佐々木:というより、ITを活用していないですね。そもそも公職選挙法でインターネットでの選挙活動が解禁されたのがほんの数年前ですから。しかも、それが一番新しいですからね。

ロジックで結論を透明化しようとすることの無理

オバマ大統領が当選したのはもうだいぶ前、3期前だから10年以上前です。あの時、ネットによる資金集めやネット選挙みたいなことをものすごくしていましたよね。ネット選挙といっても、YouTubeで選挙CMを流すとかではなくて、オバマは選挙運動の運動員の活動を全部ネットで管理したんですよ。

今まで効果的な資金集めや運動のキャンペーン展開は、事務所に行って、3回ボランティアをしなきゃいけなかったんです。それが自分の家にいながらにしてオバマの運動に参加できるようになった。そういう仕組みを作ったのが強かったと言われています。

山口:ネットやテクノロジーの台頭によって、情報がどんどん操作されて、知らない間に……ということですよね。

佐々木:そういうこともあります。だから今後はそれをどこまで透明化して、見えるようにしていくのかが課題になると思いますけど、なかなかそれが難しいというか。

例えば今EU、もしくは日本政府は、AIの解析について「どういうロジックでその結論になったのかを透明化せよ」みたいな政策を立てようとしています。でも機械学習は、まず深層学習ですよね。

ディープラーニングの数式を知っている人に聞くとわかるんですけど、これは単純な方程式だけどパラメータが膨大なんですよ。変数ですね。数字を山ほど並べて、その数字を全部の重みにかけて置き換えるんです。

これは「その山ほど並んでいる数字が、なぜその数字になるのか」というロジックはなくて、単に正しい結果になった場合から逆算するとその数字になる。なので「他の計算にもその数字が当てはめられるよね」という話でしかないんです。

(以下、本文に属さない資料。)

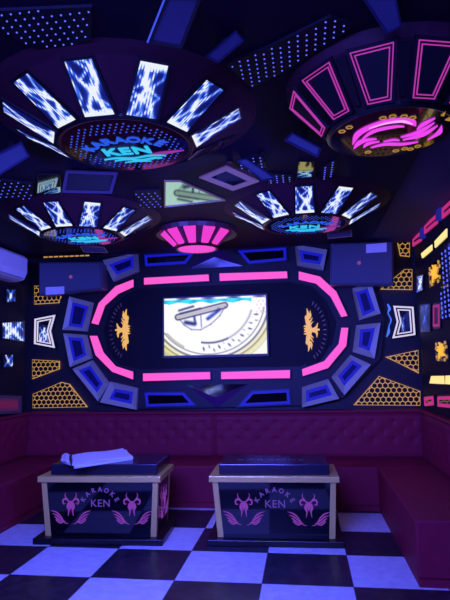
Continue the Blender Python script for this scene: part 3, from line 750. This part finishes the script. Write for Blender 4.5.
RI, RO, ZI, ZO = .36, .60, .010, .142        # heights relative to the disc at z = 2.60
def facet_plane(a, ri, ro, zi, zo, zoff=0):
    d = Vector((math.sin(a), -math.cos(a), 0)); b = (d*(ro-ri)+Vector((0, 0, zo-zi))).normalized(); tt = Vector((math.cos(a), math.sin(a), 0)); n = d*b.z-Vector((0, 0, 1))*b.dot(d)
    return Plane(d*ri+Vector((0, 0, zi+zoff)), tt, b, n), math.hypot(ro-ri, zo-zi)
DISC = Plane((0, 0, 0), (1, 0, 0), (0, -1, 0), (0, 0, -1))
def circ(r, n=40): return [(r*math.cos(2*math.pi*k/n), r*math.sin(2*math.pi*k/n)) for k in range(n)]
def shell(t, r_d, ro, zi, zo, top, mat=M_SHELL):
    MB().lathe([(r_d+.015, .012), (ro+.02, zo+.008), (ro+.06, zo+.022), (ro+.09, top), (.05, top)], 36).build('shell', mat, t)
    MB().lathe([(r_d-.01, 0), (r_d+.01, -.006), (r_d+.022, .004), (r_d+.022, .03), (.05, .03), (.05, 0)], 40, cap=False).build('disc_rim', M_BLACK, t)
    MB().prism(DISC, circ(r_d-.008), -.02, .002).build('disc', M_GLOSS, t)
TOP = ZM-2.60
FG = 'karaoke sign ceiling lamps'
F1 = thing('led_ceiling_lamp', 'large flower shaped ceiling lamp with KEN sign, nearest on the left', 'ceiling lamp', (0, 0, 0), FG)
shell(F1, .335, RO, ZI, ZO, TOP)
for k in range(-2, 5):
    a = -.555+.536*k; pl, ln = facet_plane(a, RI, RO, ZI, ZO)
    wi, wo = .142/2, .120/2
    qd = [(-wi, 0), (wi, 0), (wo, ln), (-wo, ln)]
    e = k+2; we = (None, 0, 0, 0, 1, 0, 0)[e] if e < 7 else None
    fr = MB().prism(pl, inset(qd, -.014), -.02, .004).build('panel_frame', M_BLACK, F1)
    pixels('led_panel', pl, qd, 20, 40, lightning(40+e, we, ln/.13), .0055, fr)
for k in range(5):
    a = -.555+.536*5+.05+k*.49; pl, ln = facet_plane(a, RI, RO, ZI, ZO)
    MB().prism(pl, [(-.075, .01), (.075, .01), (.09, ln), (-.09, ln)], -.02, .005).build('dark_panel', M_GLOSS, F1)
m_ = MB()
for i in range(-9, 10):
    for j in range(-9, 10):
        x, y = i*.031+(.0155 if j % 2 else 0), j*.031
        rr = math.hypot(x, y)
        if rr < .295 and (rr > .215 or abs(y) > .16) : m_.prism(DISC, hexpts((x, y), .0055), .002, .004)
m_.build('led_dots', glow('disc_dot', (54, 82, 215), 1), F1)['kind'] = 'stuff'
MB().arc_text(DISC, 'KARAOKE', .095, 0, -.167, .267, R(-44), R(44), .002, .007, 0, .002).build('arched_lettering', M_SKY, F1)['label'] = 'blue arched word KARAOKE'
MB().text(DISC, 'KEN', .125, -.01, -.045, .002, .007, 0, 0, .003, 1.05).build('name_lettering', M_CYAN, F1)['label'] = 'cyan word KEN'
m_ = MB()
for pts, w in (([(-.17, -.135), (-.09, -.125), (0, -.14), (.1, -.122), (.18, -.14)], [.006, .016, .01, .016, .004]), ([(-.12, -.165), (-.05, -.15), (.03, -.175), (.11, -.16), (.15, -.17)], [.005, .016, .014, .016, .004]), ([(-.07, -.195), (0, -.187), (.08, -.2)], [.004, .012, .004])):
    m_.ribbon(DISC, pts, w, .002, .007)
m_.build('flourish', M_CYAN, F1)['label'] = 'cyan squiggle under the lettering'
MB().ribbon(DISC, [(.1, -.105), (.18, -.1), (.29, -.085)], [.004, .03, .006], .002, .006).build('painted_reflection', glow('magenta_reflection', (150, 40, 150), 1), F1)  # magenta reflection on the disc, painted as a glowing ribbon
F1.location = (-.88, 2.65, 2.60)
dup(F1, (-1.887, 4.49, 2.60), 'flower shaped ceiling lamp far on the left above the left speaker')
dup(F1, (.061, 4.50, 2.60), 'flower shaped ceiling lamp far in the middle above the right gold bird')

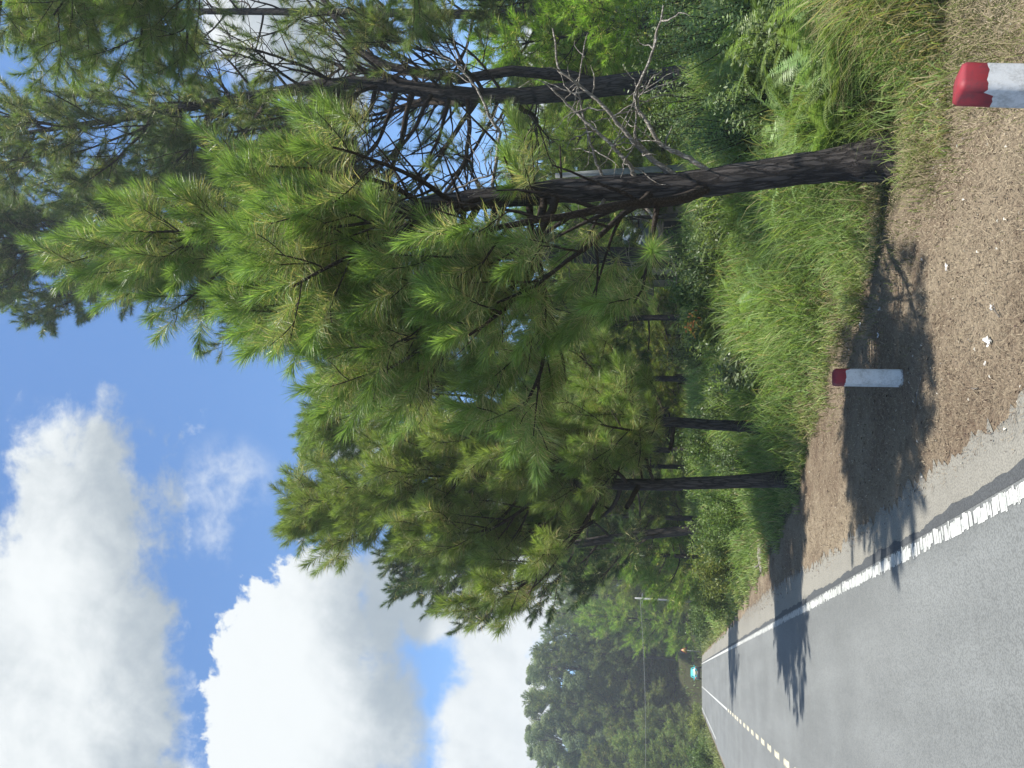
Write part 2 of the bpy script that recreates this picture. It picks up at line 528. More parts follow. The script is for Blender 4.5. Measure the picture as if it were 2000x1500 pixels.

でも、その数字に対して説明ができる日本語の根拠がない。だからAIの話をしていると、結構そこは難しいんですよね。

山口:今後数十年くらいかけて、それをやっていくんですよね。

佐々木:していかないといけない。「できるようにする」と言っている人もいます。この前技術の人と話したら、「これからそれをどうするのかが日本企業の仕事です」と言っていました。でも本当にできるかどうかは、ちょっと難しいかもしれない。

どちらかと言うと、そこがブラックボックスであることはもう諦めて、「その先でどうやって公正さとかを求めていくのか」という話にならざるを得ないんじゃないかなと思います。